守山崩れ
守山崩れ(もりやまくずれ)は、天文4年(1535年)12月5日に起こった戦国時代の暗殺事件である。
事件
発端
松平清康(徳川家康の祖父)は、智勇に優れた人物であり、13歳にして家督を継ぐと、あっという間に西三河を平定し、20歳までには東三河にも侵攻して、三河一国を統一し、三河の小豪族に過ぎなかった松平氏を、戦国大名としてのし上げたのである。
そして天文4年、清康はいよいよ勢力拡大を目指して対外進出に乗り出した。その標的が、尾張の戦国大名、織田信秀(織田信長の父)であった。清康は1万近くの大軍を率いて天文4年12月4日、尾張守山(森山)に陣を布いた。ところが翌日の早暁、とんでもない事件が起こる。清康が、家臣の阿部正豊(弥七郎)によって、惨殺されてしまったのである。
動機
実は守山出陣の頃、清康の家臣である阿部定吉(大蔵)が、織田信秀と内通して謀反を企んでいるという噂があった。清康はこれを信じていなかったようだが、家臣の多くは定吉に対して疑念を抱いていたらしい。このため、定吉は嫡男の正豊を呼んで、「もし自分が謀反の濡れ衣で殺されるようなら、これを殿に見せて潔白を証明してほしい」と、誓書を息子に手渡していた。
そして運命の12月5日早暁、清康の本陣で馬離れの騒ぎが起こった。これを正豊は、父が清康に誅殺されたためであると勘違いした。そして、本陣にいた清康を背後から惨殺したのである。
事件の謎
しかし、この守山崩れには謎が多い。まず、犯人の正豊であるが、即座に植村新六郎という人物によって成敗されている。ところが、この新六郎は、後に清康の後を継いだ松平広忠(家康の父)が岩松八弥という人物によって暗殺されたときも、八弥を成敗しているのである。同一人物が主君の暗殺犯人を成敗する。これは、ただの偶然であろうか。

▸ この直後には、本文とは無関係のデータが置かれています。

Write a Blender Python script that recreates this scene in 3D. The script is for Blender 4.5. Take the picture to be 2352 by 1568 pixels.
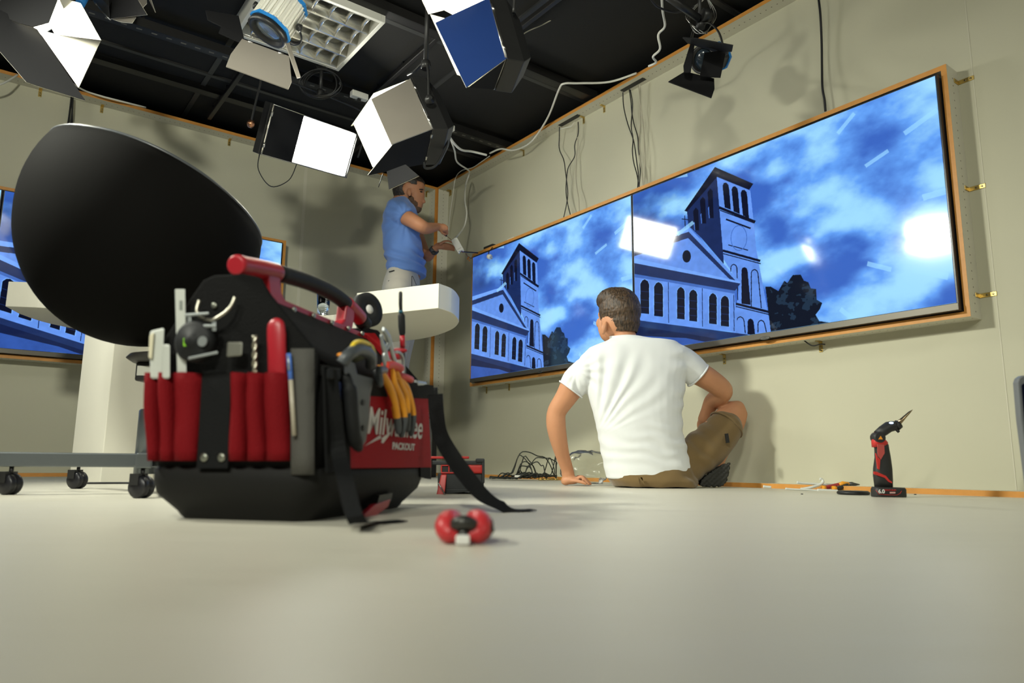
import bpy, bmesh, math, random
import numpy as np
from mathutils import Vector, Matrix, noise
random.seed(7)
V = Vector
scene = bpy.context.scene
for o in list(bpy.data.objects): bpy.data.objects.remove(o)
COL = scene.collection
PI = math.pi
def R(d): return math.radians(d)

# ------------------------------------------------------------------ camera
FPX, PITCH, ROLL, CAMH = 1653.5, .1669, -.0092, .1041
c_, s_ = math.cos(PITCH), math.sin(PITCH); cr, sr = math.cos(ROLL), math.sin(ROLL)
CD = V((0, c_, s_)); u0 = V((0, -s_, c_)); r0 = V((1, 0, 0))
CR = cr*r0 - sr*u0; CU = sr*r0 + cr*u0; CO = V((0, 0, CAMH))
cam = bpy.data.objects.new('camera', bpy.data.cameras.new('camera')); COL.objects.link(cam)
m = Matrix((CR, CU, -CD)).transposed().to_4x4(); m.translation = CO; cam.matrix_world = m
cam.data.sensor_width = 36; cam.data.lens = 36*FPX/2352
cam.data.clip_start = .02
cam.data.dof.use_dof = True; cam.data.dof.focus_distance = 3.6; cam.data.dof.aperture_fstop = 3.0
scene.camera = cam
scene.view_settings.view_transform = 'Standard'; scene.view_settings.look = 'None'
scene.view_settings.exposure = 0.0; scene.view_settings.gamma = 1
# ------------------------------------------------------------------ world and large lights
w = bpy.data.worlds.new('world'); scene.world = w; w.use_nodes = True
w.node_tree.nodes['Background'].inputs[0].default_value = (1, .93, .82, 1)
w.node_tree.nodes['Background'].inputs[1].default_value = .055
def area(name, loc, target, sx, sy, power, spread=180, color=(.97, .975, .835)):
    l = bpy.data.lights.new(name, 'AREA'); l.shape = 'RECTANGLE'; l.size = sx; l.size_y = sy
    l.energy = power; l.color = color; l.spread = math.radians(spread)
    o = bpy.data.objects.new(name, l); COL.objects.link(o); o.location = loc
    o.rotation_euler = (V(target)-V(loc)).to_track_quat('-Z', 'Y').to_euler()
    return o
# unseen soft lights outside the picture: two read off cast shadows, two added
area('unseen_soft_light', (-2.65, 1.6, 2.25), (.9, 3.1, -.15), .34, .22, 35, 84)
area('unseen_soft_light', (-.6, -1.6, 2.15), (-1.7, 5.0, 1.0), .35, .28, 36, 90)
area('unseen_soft_light', (-1.7, -1.3, 2.3), (.3, 1.1, .0), .35, .28, 12, 90)  # added behind the camera to brighten the near floor
area('unseen_soft_light', (2.4, -.6, 2.2), (.6, 3.0, .3), .45, .3, 8, 120)  # added unseen light, right of the camera

# ------------------------------------------------------------------ placing helpers
def ray(x, y): return CD + CR*((x-1176)/FPX) - CU*((y-784)/FPX)
def at(x, y, Y): r = ray(x, y); return CO + r*(Y/r.y)
def atz(x, y, z=0): r = ray(x, y); return CO + r*((z-CAMH)/r.z)
CORNER = V((-.6478, 5.8306, 0)); TH = .9291; HW = 2.41
dB = V((math.cos(TH), -math.sin(TH), 0)); nB = V((-math.sin(TH), -math.cos(TH), 0))
dA = nB.copy(); nA = dB.copy()
def WB(s, off, z): return CORNER + dB*s + nB*off + V((0, 0, z))
def WA(s, off, z): return CORNER + dA*s + nA*off + V((0, 0, z))
def plane(x, y, P, n): r = ray(x, y); return CO + r*(((P-CO).dot(n))/r.dot(n))
def pj(P):
    q = V(P)-CO; d = q.dot(CD); return (1176+FPX*q.dot(CR)/d, 784-FPX*q.dot(CU)/d)
def onB(x, y, off=0): return plane(x, y, CORNER+nB*off, nB)
def onA(x, y, off=0): return plane(x, y, CORNER+nA*off, nA)

# ------------------------------------------------------------------ materials
def nd(nt, typ, loc=None, **kw):
    n = nt.nodes.new(typ)
    for k, v in kw.items(): setattr(n, k, v)
    return n
MATS = {}
def M(name, col, rough=.5, metal=0., var=.06, vs=8, bump=0., bs=80, spec=.5, coat=0., emit=None, es=1., trans=0., ior=1.45, sheen=0.):
    if name in MATS: return MATS[name]
    mt = bpy.data.materials.new(name); mt.use_nodes = True; nt = mt.node_tree
    b = nt.nodes['Principled BSDF']; L = nt.links.new
    tc = nd(nt, 'ShaderNodeTexCoord'); no = nd(nt, 'ShaderNodeTexNoise'); no.inputs['Scale'].default_value = vs; no.inputs['Detail'].default_value = 4
    L(tc.outputs['Object'], no.inputs['Vector'])
    mr = nd(nt, 'ShaderNodeMapRange'); mr.inputs['To Min'].default_value = 1-var; mr.inputs['To Max'].default_value = 1+var
    L(no.outputs['Fac'], mr.inputs['Value'])
    mx = nd(nt, 'ShaderNodeVectorMath', operation='SCALE'); mx.inputs[0].default_value = col[:3]
    L(mr.outputs[0], mx.inputs['Scale']); L(mx.outputs[0], b.inputs['Base Color'])
    b.inputs['Roughness'].default_value = rough; b.inputs['Metallic'].default_value = metal
    b.inputs['Specular IOR Level'].default_value = spec; b.inputs['Coat Weight'].default_value = coat
    b.inputs['Transmission Weight'].default_value = trans; b.inputs['IOR'].default_value = ior
    b.inputs['Sheen Weight'].default_value = sheen
    if bump:
        n2 = nd(nt, 'ShaderNodeTexNoise'); n2.inputs['Scale'].default_value = bs; n2.inputs['Detail'].default_value = 3
        L(tc.outputs['Object'], n2.inputs['Vector'])
        bp = nd(nt, 'ShaderNodeBump'); bp.inputs['Strength'].default_value = bump; bp.inputs['Distance'].default_value = .004
        L(n2.outputs['Fac'], bp.inputs['Height']); L(bp.outputs[0], b.inputs['Normal'])
    if emit:
        b.inputs['Emission Color'].default_value = (*emit, 1); b.inputs['Emission Strength'].default_value = es
    MATS[name] = mt; return mt

# ------------------------------------------------------------------ mesh building
class MB:
    def __init__(s): s.v = []; s.f = []; s.sm = []; s.mi = []
    def add(s, vs, fs, smooth=False, mi=0):
        k = len(s.v); s.v += [V(p) for p in vs]; s.f += [tuple(i+k for i in f) for f in fs]
        s.sm += [smooth]*len(fs); s.mi += [mi]*len(fs); return s
    def box(s, x0, x1, y0, y1, z0, z1, mi=0, fr=None):
        P = [(x0,y0,z0),(x1,y0,z0),(x1,y1,z0),(x0,y1,z0),(x0,y0,z1),(x1,y0,z1),(x1,y1,z1),(x0,y1,z1)]
        if fr: P = [fr(*p) for p in P]
        return s.add(P, [(0,3,2,1),(4,5,6,7),(0,1,5,4),(1,2,6,5),(2,3,7,6),(3,0,4,7)], mi=mi)
    def hexa(s, P, mi=0):   # 8 corner points, bottom ring then top ring
        return s.add(P, [(0,3,2,1),(4,5,6,7),(0,1,5,4),(1,2,6,5),(2,3,7,6),(3,0,4,7)], mi=mi)
    def loft(s, rings, cap=True, smooth=True, mi=0, closed=False):
        n = len(rings[0]); k = len(s.v); s.v += [V(p) for r in rings for p in r]
        m_ = len(rings)
        for i in range(m_ if closed else m_-1):
            for j in range(n):
                a = k+i*n+j; b = k+i*n+(j+1) % n; c = k+((i+1) % m_)*n+(j+1) % n; d = k+((i+1) % m_)*n+j
                s.f.append((a, b, c, d)); s.sm.append(smooth); s.mi.append(mi)
        if cap and not closed:
            s.f.append(tuple(k+j for j in range(n))[::-1]); s.sm.append(False); s.mi.append(mi)
            s.f.append(tuple(k+(m_-1)*n+j for j in range(n))); s.sm.append(False); s.mi.append(mi)
        return s
    def tube(s, path, r, n=8, cap=True, smooth=True, mi=0, flat=None, round_=False, up=None):
        path = [V(p) for p in path]
        rs = list(r) if hasattr(r, '__len__') else [r]*len(path)
        if round_:
            a0 = (path[0]-path[1]).normalized(); a1 = (path[-1]-path[-2]).normalized(); P2 = []; R2 = []
            for q in (.97, .8, .45): P2.append(path[0]+a0*rs[0]*q); R2.append(rs[0]*math.sqrt(1-q*q))
            P3 = []; R3 = []
            for q in (.45, .8, .97): P3.append(path[-1]+a1*rs[-1]*q); R3.append(rs[-1]*math.sqrt(1-q*q))
            path = P2+path+P3; rs = R2+rs+R3
        rings = []; prev = None
        for i, p in enumerate(path):
            t = (path[min(i+1, len(path)-1)]-path[max(i-1, 0)]).normalized()
            if prev is None:
                ref = V(up) if up else (V((0, 0, 1)) if abs(t.z) < .9 else V((1, 0, 0)))
                a = (ref - t*ref.dot(t)).normalized()
            else: a = (prev - t*prev.dot(t)).normalized()
            prev = a; b = t.cross(a)
            fa, fb = flat if flat else (1, 1)
            rings.append([p + a*(math.cos(2*PI*j/n)*rs[i]*fa) + b*(math.sin(2*PI*j/n)*rs[i]*fb) for j in range(n)])
        return s.loft(rings, cap, smooth, mi)
    def lathe(s, prof, n=24, o=(0,0,0), ax=(0,0,1), mi=0, smooth=True, sx=(1, 1)):
        ax = V(ax).normalized(); a = ax.orthogonal().normalized(); b = ax.cross(a); o = V(o)
        rings = [[o + ax*h + a*(r*math.cos(2*PI*j/n)*sx[0]) + b*(r*math.sin(2*PI*j/n)*sx[1]) for j in range(n)] for r, h in prof]
        return s.loft(rings, True, smooth, mi)
    def ell(s, c, rx, ry, rz, n=16, m_=10, rot=None, mi=0):
        rings = []
        for i in range(m_+1):
            t = PI*(i+.02)/(m_+.04); rr = math.sin(t); z = -math.cos(t)
            ring = []
            for j in range(n):
                p = V((rx*rr*math.cos(2*PI*j/n), ry*rr*math.sin(2*PI*j/n), rz*z))
                if rot: p = rot @ p
                ring.append(V(c)+p)
            rings.append(ring)
        return s.loft(rings, True, True, mi)
    def prism(s, poly, d, mi=0):   # planar polygon of 3D points extruded along vector d
        n = len(poly); P = [V(p) for p in poly]; P += [p+V(d) for p in P]
        return s.add(P, [tuple(range(n))[::-1], tuple(range(n, 2*n))]+[(i, (i+1) % n, n+(i+1) % n, n+i) for i in range(n)], mi=mi)
    def plate(s, poly, t=.003, mi=0):
        P = [V(p) for p in poly]; n = (P[1]-P[0]).cross(P[2]-P[0]).normalized()
        return s.prism([p-n*t/2 for p in P], n*t, mi)
    def build(s, name, mat, parent=None, world=False, bevel=0., bseg=2, sub=0, fixn=True):
        me = bpy.data.meshes.new(name)
        vs = s.v
        if world and parent is not None:
            iv = parent_world(parent).inverted(); vs = [iv @ p for p in vs]
        me.from_pydata([tuple(p) for p in vs], [], s.f)
        me.polygons.foreach_set('use_smooth', s.sm); me.polygons.foreach_set('material_index', s.mi)
        mats = mat if isinstance(mat, (list, tuple)) else [mat]
        for m_ in mats: me.materials.append(m_)
        if fixn:
            bm = bmesh.new(); bm.from_mesh(me); bmesh.ops.recalc_face_normals(bm, faces=bm.faces); bm.to_mesh(me); bm.free()
        me.update()
        o = bpy.data.objects.new(name, me); COL.objects.link(o)
        if parent is not None: o.parent = parent
        if bevel:
            b = o.modifiers.new('bevel', 'BEVEL'); b.width = bevel; b.segments = bseg; b.limit_method = 'ANGLE'; b.angle_limit = R(35)
            b.harden_normals = False
        if sub:
            m_ = o.modifiers.new('sub', 'SUBSURF'); m_.levels = sub; m_.render_levels = sub
        return o
def parent_world(o):
    m_ = o.matrix_basis.copy()
    while o.parent: o = o.parent; m_ = o.matrix_basis @ m_
    return m_
def tag(o, label=None, cat=None, group=None, kind=None):
    if label: o['label'] = label
    if cat: o['category'] = cat
    if group: o['group'] = group
    if kind: o['kind'] = kind
    return o
def thing(name, label, cat, loc=(0,0,0), rz=0., group=None, mat=None):
    o = bpy.data.objects.new(name, None); COL.objects.link(o); o.empty_display_size = .05
    if mat is not None: o.matrix_basis = mat
    else: o.location = loc; o.rotation_euler = (0, 0, rz)
    return tag(o, label, cat, group)
def frame(o, x, y):    # 4x4 with axes x, y, z = x cross y
    x = V(x).normalized(); z = x.cross(V(y)).normalized(); y = z.cross(x)
    m_ = Matrix((x, y, z)).transposed().to_4x4(); m_.translation = V(o); return m_
def catmull(P, k=6):
    P = [V(p) for p in P]; out = []
    for i in range(len(P)-1):
        p0 = P[max(i-1, 0)]; p1 = P[i]; p2 = P[i+1]; p3 = P[min(i+2, len(P)-1)]
        for j in range(k):
            t = j/k; out.append(.5*((2*p1)+(p2-p0)*t+(2*p0-5*p1+4*p2-p3)*t*t+(3*p1-p0-3*p2+p3)*t**3))
    out.append(P[-1]); return out
def text_mesh(name, body, size, mat, parent, mw, extrude=.0006, shear=0., bold=0., sx=1.):
    cu = bpy.data.curves.new(name, 'FONT'); cu.body = body; cu.size = size; cu.extrude = extrude; cu.shear = shear; cu.offset = bold
    o = bpy.data.objects.new(name+'_source', cu); COL.objects.link(o)
    dg = bpy.context.evaluated_depsgraph_get(); me = bpy.data.meshes.new_from_object(o.evaluated_get(dg))
    bpy.data.objects.remove(o)
    for v in me.vertices: v.co.x *= sx
    me.materials.clear(); me.materials.append(mat)
    q = bpy.data.objects.new(name, me); COL.objects.link(q); q.parent = parent; q.matrix_basis = mw; return q
def bake(o):      # apply the modifiers and return the same object with its final mesh
    dg = bpy.context.evaluated_depsgraph_get(); dg.update()
    me = bpy.data.meshes.new_from_object(o.evaluated_get(dg)); o.modifiers.clear(); o.data = me; return o
def flesh(name, mb, mat, parent, voxel=.006, smooth=6, world=True, fn=None):
    o = mb.build(name, mat, parent, world=world)
    r = o.modifiers.new('r', 'REMESH'); r.mode = 'VOXEL'; r.voxel_size = voxel; r.use_smooth_shade = True
    if smooth:
        q = o.modifiers.new('s', 'SMOOTH'); q.iterations = smooth; q.factor = .6
    bake(o)
    if fn: 
        pw = parent_world(o.parent) if o.parent else Matrix()
        pi = pw.inverted(); me = o.data
        new = []
        for v in me.vertices:
            p = pw @ v.co; n = (pw.to_3x3() @ v.normal).normalized(); new.append(pi @ fn(p, n))
        for v, c in zip(me.vertices, new): v.co = c
        me.update()
    for p in o.data.polygons: p.use_smooth = True
    return o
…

また、正豊の父・定吉であるが、当時の常識ならば連座によって処刑、もしくは何らかの咎めを受けてもおかしくないはずなのだ。ところが、定吉は連座で処分されることもなく、広忠の家臣として仕えている上、三河衆の統率を任されているのである。一説には、定吉は息子の行為に対して責任を取るため、自害しようとしたが、広忠が止めたためにその家臣として仕えたとも言われている。
また、この守山崩れに、酒井忠次、大久保忠世、大久保忠佐らが参陣していたというのである。当時、忠次は9歳、忠世は4歳、忠佐は生まれてすらいない。ところが、「三河後風土記」には、この三人が出陣していたと記しているのである。ただし、この風土記は俗書とも言われており、史書として完全に信用できるものではないとも言われている。
影響
清康は、「30半ばまで生きていれば、天下を取ることもできた」とまで謳われたほどの名将であった。その名将・清康の死後、松平氏は嫡男の広忠が継いだが、広忠は若年の上に暗愚だったため、尾張から侵攻してくる織田信秀の脅威に耐えられなくなる。また、清康の死去を見た三河の諸豪族も次々と松平氏から離反するなど、松平氏の勢力は清康の死去により大きく衰退し、再び三河の一豪族の身分に成り下がったのである。
そして、織田信秀の侵攻に耐えられなくなった広忠は、嫡男の竹千代(後の徳川家康)を人質として今川義元のもとへ差し出し、その傘下に入ることで松平氏の存続を図ることとなったのである。